XXIX Domingo del Tiempo ordinario

Los diálogos a los que hemos asistido entre Jesús y los sumos sacerdotes y los ancianos del pueblo están llegando a unos límites de tensión especialmente altos. Pero Jesús, consciente de su misión, no los elude. En esta ocasión los fariseos introducen en el diálogo una variante especialmente agresiva: se retiran, confabulan entre ellos y se ponen de acuerdo para comprometer a Jesús. Hay una estrategia de engaño y actúan con mala voluntad. Así lo entiende, además, Jesús: «¡Hipócritas!, ¿por qué me tentáis?» Hasta la misma embajada que enviaron a Jesús está hecha para sorprenderle. Se incluye a los herodianos, que eran amigos del César. También la lisonja que utilizan es una estrategia. Pero en esto se equivocan especialmente, porque el halago sólo sirve con los hombres mediocres. Ésos sí se dejan cazar siempre por los aduladores. Pero con Jesús, aunque todo lo que dicen de él es cierto, y es un retrato muy certero, no les sirve de nada la adulación.




Con estos antecedentes se llega a la pregunta que le han preparado: «¿Es lícito pagar el tributo al César?» Hay que reconocer que se las trae. Le exigen que se defina ante una situación muy especial y complicada: el pueblo de Dios está ocupado por una potencia extranjera. La pregunta trampa que le hacen le exige contestar sólo con un Sí, o un No. En realidad, en eso consistía la malicia de los fariseos. De decir Sí, era un colaboracionista; de decir No, se situaba en rebeldía. Con cualquiera de las dos respuestas había motivos suficientes para ir contra él. Pero ya conocemos lo que responde Jesús: «Al César lo que es del César, y a Dios lo que es de Dios». En aquel momento, esta respuesta sirvió para que los fariseos dejaran a Jesús por imposible: «Al oír esto, quedaron maravillados, y, dejándole, se fueron». Jesús contesta con ecuanimidad, que no con neutralidad. Por eso la respuesta de Jesús se ha convertido en norma de actuación permanente. También lo es para nosotros en este tiempo y en esta España nuestra, en la que tanto se nos está obligando a discernir y a elegir entre el César y nuestra conciencia cristiana. La respuesta de Jesús nos plantea, también a nosotros, y en qué medida, cómo hemos de situarnos ante la autoridad civil y la divina, en temas como el matrimonio, la familia, la interrupción del embarazo, la libertad de enseñanza, la eutanasia, etc. De todos es sabido que hoy hay corrientes de pensamiento e incluso estructuras políticas que obstaculizan, o niegan, la presencia de Dios en nuestra vida, convirtiéndose ellas en dioses y, por tanto, en norma absoluta.

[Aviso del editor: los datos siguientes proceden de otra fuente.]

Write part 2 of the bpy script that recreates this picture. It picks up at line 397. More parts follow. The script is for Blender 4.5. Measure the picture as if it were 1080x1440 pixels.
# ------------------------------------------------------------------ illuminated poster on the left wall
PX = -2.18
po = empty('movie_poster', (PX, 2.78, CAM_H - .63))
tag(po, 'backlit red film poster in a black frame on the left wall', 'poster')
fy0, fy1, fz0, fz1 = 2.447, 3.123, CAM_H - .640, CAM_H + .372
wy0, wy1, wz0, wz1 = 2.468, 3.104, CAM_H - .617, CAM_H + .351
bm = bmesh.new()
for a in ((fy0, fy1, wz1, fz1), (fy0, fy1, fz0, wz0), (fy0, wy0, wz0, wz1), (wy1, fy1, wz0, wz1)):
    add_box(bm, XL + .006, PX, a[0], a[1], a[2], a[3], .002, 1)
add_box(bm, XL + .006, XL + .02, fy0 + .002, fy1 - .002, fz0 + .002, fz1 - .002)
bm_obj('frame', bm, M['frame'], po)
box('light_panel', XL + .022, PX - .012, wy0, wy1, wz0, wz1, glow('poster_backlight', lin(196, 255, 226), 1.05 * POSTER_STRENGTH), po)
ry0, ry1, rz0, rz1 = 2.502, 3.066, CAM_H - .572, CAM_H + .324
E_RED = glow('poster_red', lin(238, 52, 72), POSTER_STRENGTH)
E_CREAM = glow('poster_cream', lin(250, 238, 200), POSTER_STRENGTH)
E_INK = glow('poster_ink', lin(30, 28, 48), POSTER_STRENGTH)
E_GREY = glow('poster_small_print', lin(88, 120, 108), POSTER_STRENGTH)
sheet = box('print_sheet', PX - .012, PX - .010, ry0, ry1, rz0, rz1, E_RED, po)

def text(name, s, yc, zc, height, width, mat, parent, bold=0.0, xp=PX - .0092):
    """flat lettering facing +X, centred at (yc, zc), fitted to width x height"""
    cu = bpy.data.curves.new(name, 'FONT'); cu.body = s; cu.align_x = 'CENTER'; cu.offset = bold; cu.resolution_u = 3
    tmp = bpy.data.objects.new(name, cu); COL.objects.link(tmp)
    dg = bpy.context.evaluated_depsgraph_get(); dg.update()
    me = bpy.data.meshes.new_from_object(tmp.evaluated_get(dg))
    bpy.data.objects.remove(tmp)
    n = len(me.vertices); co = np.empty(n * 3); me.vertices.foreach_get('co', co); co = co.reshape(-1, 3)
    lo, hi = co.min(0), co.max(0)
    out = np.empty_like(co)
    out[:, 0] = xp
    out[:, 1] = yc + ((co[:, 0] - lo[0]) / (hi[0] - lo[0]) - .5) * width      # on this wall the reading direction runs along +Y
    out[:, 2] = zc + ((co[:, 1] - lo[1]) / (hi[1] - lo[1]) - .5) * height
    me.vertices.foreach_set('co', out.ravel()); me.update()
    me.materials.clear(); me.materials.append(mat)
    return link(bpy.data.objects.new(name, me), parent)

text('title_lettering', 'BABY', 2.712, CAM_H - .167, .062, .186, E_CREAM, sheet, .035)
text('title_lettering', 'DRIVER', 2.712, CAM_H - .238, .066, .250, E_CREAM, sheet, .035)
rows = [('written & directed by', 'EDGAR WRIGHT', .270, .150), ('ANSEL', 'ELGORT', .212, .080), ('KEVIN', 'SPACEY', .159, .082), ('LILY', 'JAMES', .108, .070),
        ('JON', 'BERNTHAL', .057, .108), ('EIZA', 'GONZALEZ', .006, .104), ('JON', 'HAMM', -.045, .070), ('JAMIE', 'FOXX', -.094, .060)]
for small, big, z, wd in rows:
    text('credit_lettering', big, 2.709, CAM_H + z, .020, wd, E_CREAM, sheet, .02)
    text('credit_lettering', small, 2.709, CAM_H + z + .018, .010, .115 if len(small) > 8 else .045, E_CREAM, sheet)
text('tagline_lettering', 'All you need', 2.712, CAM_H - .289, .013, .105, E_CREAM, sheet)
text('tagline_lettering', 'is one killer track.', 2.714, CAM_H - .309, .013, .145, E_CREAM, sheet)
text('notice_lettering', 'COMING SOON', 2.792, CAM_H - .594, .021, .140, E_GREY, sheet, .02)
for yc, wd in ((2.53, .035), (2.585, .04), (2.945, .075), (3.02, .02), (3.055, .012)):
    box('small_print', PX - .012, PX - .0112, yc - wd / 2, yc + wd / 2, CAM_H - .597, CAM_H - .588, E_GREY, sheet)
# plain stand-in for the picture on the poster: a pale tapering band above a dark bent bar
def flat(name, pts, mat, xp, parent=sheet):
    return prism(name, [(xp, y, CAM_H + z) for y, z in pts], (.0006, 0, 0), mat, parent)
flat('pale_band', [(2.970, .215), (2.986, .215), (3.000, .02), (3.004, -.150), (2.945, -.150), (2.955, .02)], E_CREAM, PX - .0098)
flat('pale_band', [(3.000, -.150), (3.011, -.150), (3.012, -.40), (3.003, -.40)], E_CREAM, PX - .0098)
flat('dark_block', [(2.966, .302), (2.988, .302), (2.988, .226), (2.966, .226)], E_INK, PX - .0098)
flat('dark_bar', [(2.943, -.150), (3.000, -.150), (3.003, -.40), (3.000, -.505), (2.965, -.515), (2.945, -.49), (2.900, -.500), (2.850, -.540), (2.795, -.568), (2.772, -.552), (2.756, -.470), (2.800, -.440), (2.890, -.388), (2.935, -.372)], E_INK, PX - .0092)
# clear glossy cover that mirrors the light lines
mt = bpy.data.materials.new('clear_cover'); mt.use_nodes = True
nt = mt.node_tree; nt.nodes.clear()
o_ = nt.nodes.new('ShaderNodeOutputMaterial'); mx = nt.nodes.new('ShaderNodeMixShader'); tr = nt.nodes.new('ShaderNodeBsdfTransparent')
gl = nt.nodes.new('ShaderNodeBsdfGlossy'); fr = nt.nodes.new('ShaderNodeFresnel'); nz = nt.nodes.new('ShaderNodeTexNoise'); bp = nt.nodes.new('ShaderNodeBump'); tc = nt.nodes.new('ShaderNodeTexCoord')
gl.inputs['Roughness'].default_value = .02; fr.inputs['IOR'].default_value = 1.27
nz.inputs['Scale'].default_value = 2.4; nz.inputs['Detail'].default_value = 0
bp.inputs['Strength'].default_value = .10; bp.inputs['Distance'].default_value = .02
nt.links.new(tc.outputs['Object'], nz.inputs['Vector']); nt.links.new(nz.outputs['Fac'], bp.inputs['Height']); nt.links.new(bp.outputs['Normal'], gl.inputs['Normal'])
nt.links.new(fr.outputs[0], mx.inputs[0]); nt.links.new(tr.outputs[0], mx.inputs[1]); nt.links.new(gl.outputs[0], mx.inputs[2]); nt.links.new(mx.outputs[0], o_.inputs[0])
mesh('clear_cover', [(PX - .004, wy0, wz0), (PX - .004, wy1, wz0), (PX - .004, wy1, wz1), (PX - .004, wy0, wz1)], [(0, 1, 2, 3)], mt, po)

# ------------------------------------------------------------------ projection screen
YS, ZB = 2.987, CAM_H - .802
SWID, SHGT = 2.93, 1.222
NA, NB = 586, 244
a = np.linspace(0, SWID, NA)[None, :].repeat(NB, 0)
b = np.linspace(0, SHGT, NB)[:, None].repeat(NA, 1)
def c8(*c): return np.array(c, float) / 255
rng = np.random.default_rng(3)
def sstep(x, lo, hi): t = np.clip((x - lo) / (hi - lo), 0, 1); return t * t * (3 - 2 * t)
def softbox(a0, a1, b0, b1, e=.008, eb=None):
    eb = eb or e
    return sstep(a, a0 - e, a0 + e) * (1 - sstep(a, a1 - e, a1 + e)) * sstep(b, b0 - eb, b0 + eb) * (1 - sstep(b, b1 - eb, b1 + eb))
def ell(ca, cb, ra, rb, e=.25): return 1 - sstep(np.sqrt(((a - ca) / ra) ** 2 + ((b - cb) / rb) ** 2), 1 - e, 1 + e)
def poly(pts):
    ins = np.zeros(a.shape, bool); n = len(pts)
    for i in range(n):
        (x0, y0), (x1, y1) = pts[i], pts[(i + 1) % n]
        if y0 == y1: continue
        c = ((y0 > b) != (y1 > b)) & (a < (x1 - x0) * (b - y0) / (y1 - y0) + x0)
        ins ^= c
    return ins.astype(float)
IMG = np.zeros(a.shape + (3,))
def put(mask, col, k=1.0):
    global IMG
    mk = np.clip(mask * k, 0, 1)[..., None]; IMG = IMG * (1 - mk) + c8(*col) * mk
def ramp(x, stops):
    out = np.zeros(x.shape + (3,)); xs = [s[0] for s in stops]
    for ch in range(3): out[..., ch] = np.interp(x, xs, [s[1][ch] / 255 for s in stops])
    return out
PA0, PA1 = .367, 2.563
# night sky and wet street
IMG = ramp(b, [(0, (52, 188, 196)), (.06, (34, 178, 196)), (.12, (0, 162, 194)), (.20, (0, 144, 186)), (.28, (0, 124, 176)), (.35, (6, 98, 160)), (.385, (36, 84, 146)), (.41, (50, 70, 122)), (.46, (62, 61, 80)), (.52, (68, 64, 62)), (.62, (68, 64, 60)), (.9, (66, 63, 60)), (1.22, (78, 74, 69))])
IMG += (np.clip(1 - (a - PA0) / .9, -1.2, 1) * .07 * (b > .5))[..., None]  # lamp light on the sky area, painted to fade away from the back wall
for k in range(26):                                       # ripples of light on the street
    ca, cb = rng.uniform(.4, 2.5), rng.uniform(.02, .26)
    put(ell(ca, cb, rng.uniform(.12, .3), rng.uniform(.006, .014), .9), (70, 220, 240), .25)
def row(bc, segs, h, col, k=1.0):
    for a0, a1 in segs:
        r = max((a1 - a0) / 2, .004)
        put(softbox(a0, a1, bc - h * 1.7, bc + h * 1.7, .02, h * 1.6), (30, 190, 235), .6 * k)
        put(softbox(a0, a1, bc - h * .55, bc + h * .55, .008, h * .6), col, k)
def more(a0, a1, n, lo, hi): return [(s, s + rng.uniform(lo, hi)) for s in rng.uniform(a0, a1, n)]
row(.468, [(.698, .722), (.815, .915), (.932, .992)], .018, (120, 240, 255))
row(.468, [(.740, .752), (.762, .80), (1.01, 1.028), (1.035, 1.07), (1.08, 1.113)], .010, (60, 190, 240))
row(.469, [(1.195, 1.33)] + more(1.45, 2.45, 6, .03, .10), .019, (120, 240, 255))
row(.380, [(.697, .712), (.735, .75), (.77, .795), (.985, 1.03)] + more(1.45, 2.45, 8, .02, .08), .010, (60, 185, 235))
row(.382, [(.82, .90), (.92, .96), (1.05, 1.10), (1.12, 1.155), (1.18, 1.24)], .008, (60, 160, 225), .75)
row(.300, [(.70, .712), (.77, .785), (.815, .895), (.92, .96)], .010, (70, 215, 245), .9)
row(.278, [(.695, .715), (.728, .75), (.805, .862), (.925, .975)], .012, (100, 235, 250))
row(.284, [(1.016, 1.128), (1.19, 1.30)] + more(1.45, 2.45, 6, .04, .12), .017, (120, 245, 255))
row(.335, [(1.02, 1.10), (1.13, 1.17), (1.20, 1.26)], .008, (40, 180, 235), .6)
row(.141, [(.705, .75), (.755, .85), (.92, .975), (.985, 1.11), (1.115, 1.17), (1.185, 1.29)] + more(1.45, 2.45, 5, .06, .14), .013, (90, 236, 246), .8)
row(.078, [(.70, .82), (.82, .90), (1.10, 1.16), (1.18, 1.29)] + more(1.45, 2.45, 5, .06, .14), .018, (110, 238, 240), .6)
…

Ante eso, ¿qué ha de hacer un católico? Pues aplicar la respuesta de Jesús: dar, por supuesto, al César la moneda material; es decir, implicarse en la construcción de la sociedad y del mundo; pero sin que jamás Dios, ni en lo privado ni en lo público, deje de ser el motor de nuestra vida y, por tanto, deje de recibir nuestra entrega y fidelidad. Frente al laicismo excluyente, también llamado por algunos con toda razón arcaico, nos hemos de situar en una laicidad positiva, que es la que garantiza que cada ciudadano pueda vivir su propia fe, en libertad, en cualquier ámbito de la vida.


+ Amadeo Rodríguez Magro


obispo de Plasencia



Evangelio


En aquel tiempo los fariseos se retiraron y llegaron a un acuerdo para comprometer a Jesús con una pregunta. Le enviaron algunos discípulos suyos, con unos partidarios de Herodes, y le dijeron:


«Maestro, sabemos que eres sincero y que enseñas el camino de Dios conforme a la verdad; sin que te importe nadie, porque no te fijas en las apariencias. Dinos, pues, qué opinas: ¿es lícito pagar impuesto al César o no?»


Comprendiendo su mala voluntad, les dijo Jesús:


«¡Hipócritas!, ¿por qué me tentáis? Enseñadme la moneda del impuesto».


Le presentaron un denario.


Él les preguntó:


«¿De quién son esta imagen y esta inscripción?»


Le respondieron: «Del César».


Entonces les replicó:


«Pues dad al César lo que es del César, y a Dios lo que es de Dios».